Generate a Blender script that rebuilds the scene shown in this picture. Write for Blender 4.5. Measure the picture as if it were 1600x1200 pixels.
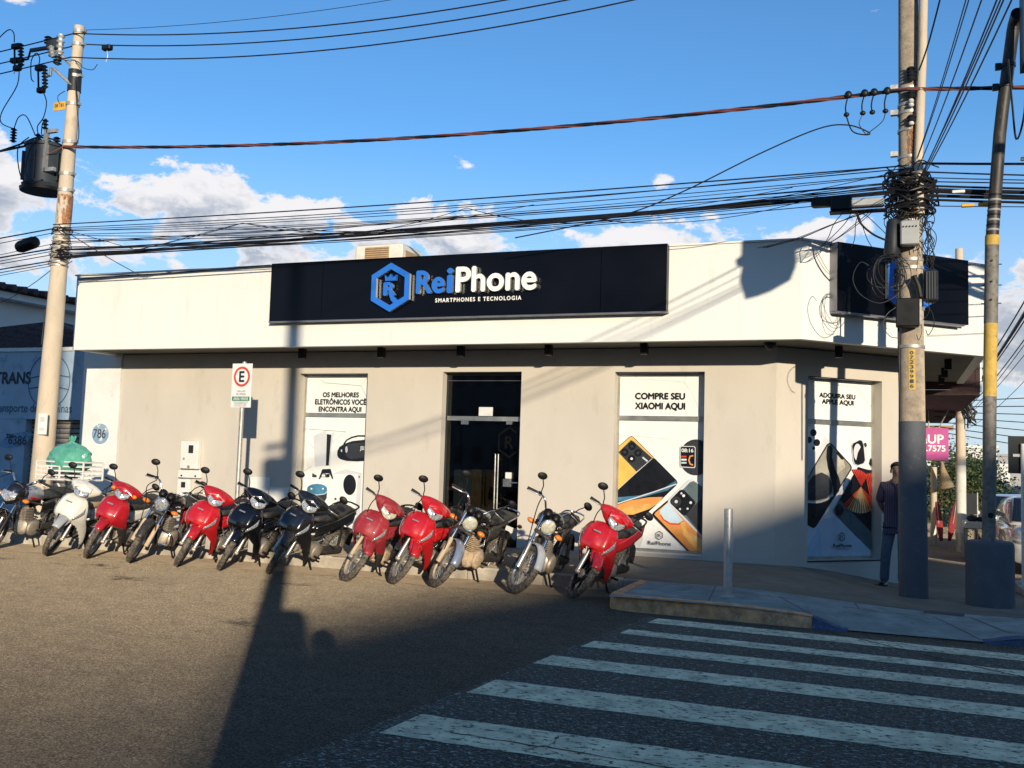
import bpy, math, random
from mathutils import Vector, Matrix
R = math.radians
rnd = random.Random(7)
for o in list(bpy.data.objects):
    bpy.data.objects.remove(o)
scene = bpy.context.scene
COL = scene.collection

# ------------------------------------------------------------------ camera
H_EYE = 1.55
yaw, pitch, roll = R(21.33), R(4.2), R(1.7)
fwd = Vector((-math.sin(yaw) * math.cos(pitch), math.cos(yaw) * math.cos(pitch), math.sin(pitch)))
rt = Vector((math.cos(yaw), math.sin(yaw), 0))
up = rt.cross(fwd)
rt2 = rt * math.cos(roll) + up * math.sin(roll)
up2 = -rt * math.sin(roll) + up * math.cos(roll)
cam = bpy.data.objects.new('camera', bpy.data.cameras.new('camera'))
COL.objects.link(cam)
cam.matrix_world = Matrix(((rt2.x, up2.x, -fwd.x, 0), (rt2.y, up2.y, -fwd.y, 0), (rt2.z, up2.z, -fwd.z, H_EYE), (0, 0, 0, 1)))
cam.data.sensor_width = 36.0
cam.data.lens = 36.0 * 1540 / 1600
cam.data.clip_start = 0.05
cam.data.clip_end = 5000
scene.camera = cam

# ------------------------------------------------------------------ sky, sun, exposure
SUN_AZ, SUN_EL = R(33.0), R(11.5)          # the sun stands behind the camera, to its right
to_sun = Vector((math.sin(SUN_AZ) * math.cos(SUN_EL), -math.cos(SUN_AZ) * math.cos(SUN_EL), math.sin(SUN_EL)))
world = bpy.data.worlds.new('World')
scene.world = world
world.use_nodes = True
wn, wl = world.node_tree.nodes, world.node_tree.links
wn.clear()
def W(t, **k):
    n = wn.new(t)
    for a, v in k.items():
        setattr(n, a, v)
    return n
wout = W('ShaderNodeOutputWorld')
wbg = W('ShaderNodeBackground')
wbg.inputs['Strength'].default_value = 0.11
sky = W('ShaderNodeTexSky', sky_type='NISHITA', sun_disc=False, sun_elevation=SUN_EL, sun_rotation=math.pi - SUN_AZ)
sky.altitude = 300
sky.air_density = 1.0
sky.dust_density = 0.1
sky.ozone_density = 2.2
geo = W('ShaderNodeTexCoord')
def wmath(op, a, b=None, c=None):
    n = W('ShaderNodeMath', operation=op)
    for i, v in enumerate((a, b, c)):
        if v is None:
            continue
        if isinstance(v, (int, float)):
            n.inputs[i].default_value = v
        else:
            wl.new(v, n.inputs[i])
    return n.outputs[0]
def wmap(v, a, b, c=0.0, d=1.0, smooth=True):
    n = W('ShaderNodeMapRange', interpolation_type='SMOOTHSTEP' if smooth else 'LINEAR')
    wl.new(v, n.inputs[0])
    for i, q in enumerate((a, b, c, d)):
        n.inputs[1 + i].default_value = q
    return n.outputs[0]
sep = W('ShaderNodeSeparateXYZ')
wl.new(geo.outputs['Generated'], sep.inputs[0])
elev = sep.outputs['Z']
azim = wmath('ARCTAN2', sep.outputs['X'], sep.outputs['Y'])
elang = wmath('ARCSINE', elev)
def cloud_noise(scale, detail, rough, off):
    vm = W('ShaderNodeMapping')
    vm.inputs['Location'].default_value = off
    vm.inputs['Scale'].default_value = (1.0, 1.0, 1.7)
    wl.new(geo.outputs['Generated'], vm.inputs['Vector'])
    n = W('ShaderNodeTexNoise', noise_dimensions='3D')
    n.inputs['Scale'].default_value = scale
    n.inputs['Detail'].default_value = detail
    n.inputs['Roughness'].default_value = rough
    n.inputs['Distortion'].default_value = 0.25
    wl.new(vm.outputs[0], n.inputs['Vector'])
    return n.outputs['Fac']
# cumulus heaps: azimuth from the shop's normal, elevation, half width, half height (degrees), peak
HEAPS = [(-37.0, 13.1, 6.9, 2.3, 1.0), (-26.2, 12.8, 4.2, 2.0, 1.0), (-49.4, 13.4, 4.4, 2.2, .9), (-48.5, 10.2, 8.0, 2.0, .85), (-31.0, 10.4, 12.0, 1.9, .8), (-13.0, 12.1, 7.0, 1.8, .9), (-4.6, 13.0, 3.4, 1.4, .8),
         (-41.3, 15.4, 2.6, .9, .42), (-24.0, 16.6, 5.5, 1.2, .12), (-12.3, 16.0, 2.4, 1.0, .3), (-1.2, 24.1, 1.5, .6, .25), (7.0, 7.0, 9.0, 4.5, .9), (-49.5, 22.3, 2.0, .8, .4)]
pol = W('ShaderNodeCombineXYZ')
wl.new(azim, pol.inputs[0])
wl.new(elang, pol.inputs[1])
def field(shift, heaps):
    tot = None
    for (a_, e_, ra, re, pk) in heaps:
        mv = W('ShaderNodeVectorMath', operation='MULTIPLY_ADD')
        wl.new(pol.outputs[0], mv.inputs[0])
        mv.inputs[1].default_value = (1 / R(ra), 1 / R(re), 0)
        mv.inputs[2].default_value = (-a_ / ra, -(e_ - shift) / re, 0)
        ln = W('ShaderNodeVectorMath', operation='LENGTH')
        wl.new(mv.outputs[0], ln.inputs[0])
        f = wmath('SUBTRACT', pk, ln.outputs['Value'])
        tot = f if tot is None else wmath('MAXIMUM', tot, f)
    return tot
edge = cloud_noise(17.0, 9.0, 0.62, (3.3, 1.6, 0.0))
edge_up = cloud_noise(17.0, 4.0, 0.62, (3.3, 1.6, 0.03))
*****
Write the material out again exactly as it appears, dropping the pictures.

Solved problem
Generate a Blender script that rebuilds the scene shown in this picture. Write for Blender 4.5. Measure the picture as if it were 1600x1200 pixels.
import bpy, math, random
from mathutils import Vector, Matrix
R = math.radians
rnd = random.Random(7)
for o in list(bpy.data.objects):
    bpy.data.objects.remove(o)
scene = bpy.context.scene
COL = scene.collection

# ------------------------------------------------------------------ camera
H_EYE = 1.55
yaw, pitch, roll = R(21.33), R(4.2), R(1.7)
fwd = Vector((-math.sin(yaw) * math.cos(pitch), math.cos(yaw) * math.cos(pitch), math.sin(pitch)))
rt = Vector((math.cos(yaw), math.sin(yaw), 0))
up = rt.cross(fwd)
rt2 = rt * math.cos(roll) + up * math.sin(roll)
up2 = -rt * math.sin(roll) + up * math.cos(roll)
cam = bpy.data.objects.new('camera', bpy.data.cameras.new('camera'))
COL.objects.link(cam)
cam.matrix_world = Matrix(((rt2.x, up2.x, -fwd.x, 0), (rt2.y, up2.y, -fwd.y, 0), (rt2.z, up2.z, -fwd.z, H_EYE), (0, 0, 0, 1)))
cam.data.sensor_width = 36.0
cam.data.lens = 36.0 * 1540 / 1600
cam.data.clip_start = 0.05
cam.data.clip_end = 5000
scene.camera = cam

# ------------------------------------------------------------------ sky, sun, exposure
SUN_AZ, SUN_EL = R(33.0), R(11.5)          # the sun stands behind the camera, to its right
to_sun = Vector((math.sin(SUN_AZ) * math.cos(SUN_EL), -math.cos(SUN_AZ) * math.cos(SUN_EL), math.sin(SUN_EL)))
world = bpy.data.worlds.new('World')
scene.world = world
world.use_nodes = True
wn, wl = world.node_tree.nodes, world.node_tree.links
wn.clear()
def W(t, **k):
    n = wn.new(t)
    for a, v in k.items():
        setattr(n, a, v)
    return n
wout = W('ShaderNodeOutputWorld')
wbg = W('ShaderNodeBackground')
wbg.inputs['Strength'].default_value = 0.11
sky = W('ShaderNodeTexSky', sky_type='NISHITA', sun_disc=False, sun_elevation=SUN_EL, sun_rotation=math.pi - SUN_AZ)
sky.altitude = 300
sky.air_density = 1.0
sky.dust_density = 0.1
sky.ozone_density = 2.2
geo = W('ShaderNodeTexCoord')
def wmath(op, a, b=None, c=None):
    n = W('ShaderNodeMath', operation=op)
    for i, v in enumerate((a, b, c)):
        if v is None:
            continue
        if isinstance(v, (int, float)):
            n.inputs[i].default_value = v
        else:
            wl.new(v, n.inputs[i])
    return n.outputs[0]
def wmap(v, a, b, c=0.0, d=1.0, smooth=True):
    n = W('ShaderNodeMapRange', interpolation_type='SMOOTHSTEP' if smooth else 'LINEAR')
    wl.new(v, n.inputs[0])
    for i, q in enumerate((a, b, c, d)):
        n.inputs[1 + i].default_value = q
    return n.outputs[0]
sep = W('ShaderNodeSeparateXYZ')
wl.new(geo.outputs['Generated'], sep.inputs[0])
elev = sep.outputs['Z']
azim = wmath('ARCTAN2', sep.outputs['X'], sep.outputs['Y'])
elang = wmath('ARCSINE', elev)
def cloud_noise(scale, detail, rough, off):
    vm = W('ShaderNodeMapping')
    vm.inputs['Location'].default_value = off
    vm.inputs['Scale'].default_value = (1.0, 1.0, 1.7)
    wl.new(geo.outputs['Generated'], vm.inputs['Vector'])
    n = W('ShaderNodeTexNoise', noise_dimensions='3D')
    n.inputs['Scale'].default_value = scale
    n.inputs['Detail'].default_value = detail
    n.inputs['Roughness'].default_value = rough
    n.inputs['Distortion'].default_value = 0.25
    wl.new(vm.outputs[0], n.inputs['Vector'])
    return n.outputs['Fac']
# cumulus heaps: azimuth from the shop's normal, elevation, half width, half height (degrees), peak
HEAPS = [(-37.0, 13.1, 6.9, 2.3, 1.0), (-26.2, 12.8, 4.2, 2.0, 1.0), (-49.4, 13.4, 4.4, 2.2, .9), (-48.5, 10.2, 8.0, 2.0, .85), (-31.0, 10.4, 12.0, 1.9, .8), (-13.0, 12.1, 7.0, 1.8, .9), (-4.6, 13.0, 3.4, 1.4, .8),
         (-41.3, 15.4, 2.6, .9, .42), (-24.0, 16.6, 5.5, 1.2, .12), (-12.3, 16.0, 2.4, 1.0, .3), (-1.2, 24.1, 1.5, .6, .25), (7.0, 7.0, 9.0, 4.5, .9), (-49.5, 22.3, 2.0, .8, .4)]
pol = W('ShaderNodeCombineXYZ')
wl.new(azim, pol.inputs[0])
wl.new(elang, pol.inputs[1])
def field(shift, heaps):
    tot = None
    for (a_, e_, ra, re, pk) in heaps:
        mv = W('ShaderNodeVectorMath', operation='MULTIPLY_ADD')
        wl.new(pol.outputs[0], mv.inputs[0])
        mv.inputs[1].default_value = (1 / R(ra), 1 / R(re), 0)
        mv.inputs[2].default_value = (-a_ / ra, -(e_ - shift) / re, 0)
        ln = W('ShaderNodeVectorMath', operation='LENGTH')
        wl.new(mv.outputs[0], ln.inputs[0])
        f = wmath('SUBTRACT', pk, ln.outputs['Value'])
        tot = f if tot is None else wmath('MAXIMUM', tot, f)
    return tot
edge = cloud_noise(17.0, 9.0, 0.62, (3.3, 1.6, 0.0))
edge_up = cloud_noise(17.0, 4.0, 0.62, (3.3, 1.6, 0.03))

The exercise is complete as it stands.